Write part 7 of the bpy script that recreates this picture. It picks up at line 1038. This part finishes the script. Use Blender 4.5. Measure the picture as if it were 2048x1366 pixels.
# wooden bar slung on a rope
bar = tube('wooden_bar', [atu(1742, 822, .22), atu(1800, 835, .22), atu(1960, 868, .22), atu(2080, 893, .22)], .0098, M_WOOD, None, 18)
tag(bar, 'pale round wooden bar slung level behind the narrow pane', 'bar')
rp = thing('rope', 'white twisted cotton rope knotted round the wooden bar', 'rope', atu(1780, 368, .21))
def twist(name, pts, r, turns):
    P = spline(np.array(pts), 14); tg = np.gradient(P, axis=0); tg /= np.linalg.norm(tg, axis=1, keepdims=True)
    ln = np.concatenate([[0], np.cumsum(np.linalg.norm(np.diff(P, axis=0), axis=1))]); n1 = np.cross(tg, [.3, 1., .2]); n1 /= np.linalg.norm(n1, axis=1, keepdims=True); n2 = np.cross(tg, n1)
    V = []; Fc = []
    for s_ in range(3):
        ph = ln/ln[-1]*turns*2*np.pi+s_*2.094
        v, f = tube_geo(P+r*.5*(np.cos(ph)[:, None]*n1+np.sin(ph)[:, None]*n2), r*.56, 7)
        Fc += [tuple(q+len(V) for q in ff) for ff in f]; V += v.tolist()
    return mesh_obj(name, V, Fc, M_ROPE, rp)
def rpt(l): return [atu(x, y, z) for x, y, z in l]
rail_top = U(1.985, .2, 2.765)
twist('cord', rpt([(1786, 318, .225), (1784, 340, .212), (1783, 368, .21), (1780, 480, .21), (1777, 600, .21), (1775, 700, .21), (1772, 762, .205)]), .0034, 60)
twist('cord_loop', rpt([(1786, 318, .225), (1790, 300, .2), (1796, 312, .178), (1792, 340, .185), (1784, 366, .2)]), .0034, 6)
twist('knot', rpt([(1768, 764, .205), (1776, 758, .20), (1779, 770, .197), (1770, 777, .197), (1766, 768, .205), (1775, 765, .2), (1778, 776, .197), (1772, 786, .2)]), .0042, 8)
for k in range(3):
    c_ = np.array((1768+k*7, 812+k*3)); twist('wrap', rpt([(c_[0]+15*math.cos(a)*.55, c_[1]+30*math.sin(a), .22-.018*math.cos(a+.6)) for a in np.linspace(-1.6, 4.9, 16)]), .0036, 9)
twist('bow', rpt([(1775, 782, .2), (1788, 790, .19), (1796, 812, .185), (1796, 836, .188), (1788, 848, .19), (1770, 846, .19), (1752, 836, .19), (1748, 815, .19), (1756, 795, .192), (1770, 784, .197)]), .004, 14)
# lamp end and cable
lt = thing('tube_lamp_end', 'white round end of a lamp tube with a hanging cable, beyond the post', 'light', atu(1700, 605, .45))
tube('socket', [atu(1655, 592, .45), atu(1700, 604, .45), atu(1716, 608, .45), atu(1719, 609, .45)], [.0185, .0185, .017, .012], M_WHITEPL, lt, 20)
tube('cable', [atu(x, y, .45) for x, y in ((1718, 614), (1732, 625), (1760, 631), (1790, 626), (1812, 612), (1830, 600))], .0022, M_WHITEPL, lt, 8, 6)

:::::

Exercise requirements:
Make an exact copy of the listing, including every line.

Answer for the task:
Write part 7 of the bpy script that recreates this picture. It picks up at line 1038. This part finishes the script. Use Blender 4.5. Measure the picture as if it were 2048x1366 pixels.
# wooden bar slung on a rope
bar = tube('wooden_bar', [atu(1742, 822, .22), atu(1800, 835, .22), atu(1960, 868, .22), atu(2080, 893, .22)], .0098, M_WOOD, None, 18)
tag(bar, 'pale round wooden bar slung level behind the narrow pane', 'bar')
rp = thing('rope', 'white twisted cotton rope knotted round the wooden bar', 'rope', atu(1780, 368, .21))
def twist(name, pts, r, turns):
    P = spline(np.array(pts), 14); tg = np.gradient(P, axis=0); tg /= np.linalg.norm(tg, axis=1, keepdims=True)
    ln = np.concatenate([[0], np.cumsum(np.linalg.norm(np.diff(P, axis=0), axis=1))]); n1 = np.cross(tg, [.3, 1., .2]); n1 /= np.linalg.norm(n1, axis=1, keepdims=True); n2 = np.cross(tg, n1)
    V = []; Fc = []
    for s_ in range(3):
        ph = ln/ln[-1]*turns*2*np.pi+s_*2.094
        v, f = tube_geo(P+r*.5*(np.cos(ph)[:, None]*n1+np.sin(ph)[:, None]*n2), r*.56, 7)
        Fc += [tuple(q+len(V) for q in ff) for ff in f]; V += v.tolist()
    return mesh_obj(name, V, Fc, M_ROPE, rp)
def rpt(l): return [atu(x, y, z) for x, y, z in l]
rail_top = U(1.985, .2, 2.765)
twist('cord', rpt([(1786, 318, .225), (1784, 340, .212), (1783, 368, .21), (1780, 480, .21), (1777, 600, .21), (1775, 700, .21), (1772, 762, .205)]), .0034, 60)
twist('cord_loop', rpt([(1786, 318, .225), (1790, 300, .2), (1796, 312, .178), (1792, 340, .185), (1784, 366, .2)]), .0034, 6)
twist('knot', rpt([(1768, 764, .205), (1776, 758, .20), (1779, 770, .197), (1770, 777, .197), (1766, 768, .205), (1775, 765, .2), (1778, 776, .197), (1772, 786, .2)]), .0042, 8)
for k in range(3):
    c_ = np.array((1768+k*7, 812+k*3)); twist('wrap', rpt([(c_[0]+15*math.cos(a)*.55, c_[1]+30*math.sin(a), .22-.018*math.cos(a+.6)) for a in np.linspace(-1.6, 4.9, 16)]), .0036, 9)
twist('bow', rpt([(1775, 782, .2), (1788, 790, .19), (1796, 812, .185), (1796, 836, .188), (1788, 848, .19), (1770, 846, .19), (1752, 836, .19), (1748, 815, .19), (1756, 795, .192), (1770, 784, .197)]), .004, 14)
# lamp end and cable
lt = thing('tube_lamp_end', 'white round end of a lamp tube with a hanging cable, beyond the post', 'light', atu(1700, 605, .45))
tube('socket', [atu(1655, 592, .45), atu(1700, 604, .45), atu(1716, 608, .45), atu(1719, 609, .45)], [.0185, .0185, .017, .012], M_WHITEPL, lt, 20)
tube('cable', [atu(x, y, .45) for x, y in ((1718, 614), (1732, 625), (1760, 631), (1790, 626), (1812, 612), (1830, 600))], .0022, M_WHITEPL, lt, 8, 6)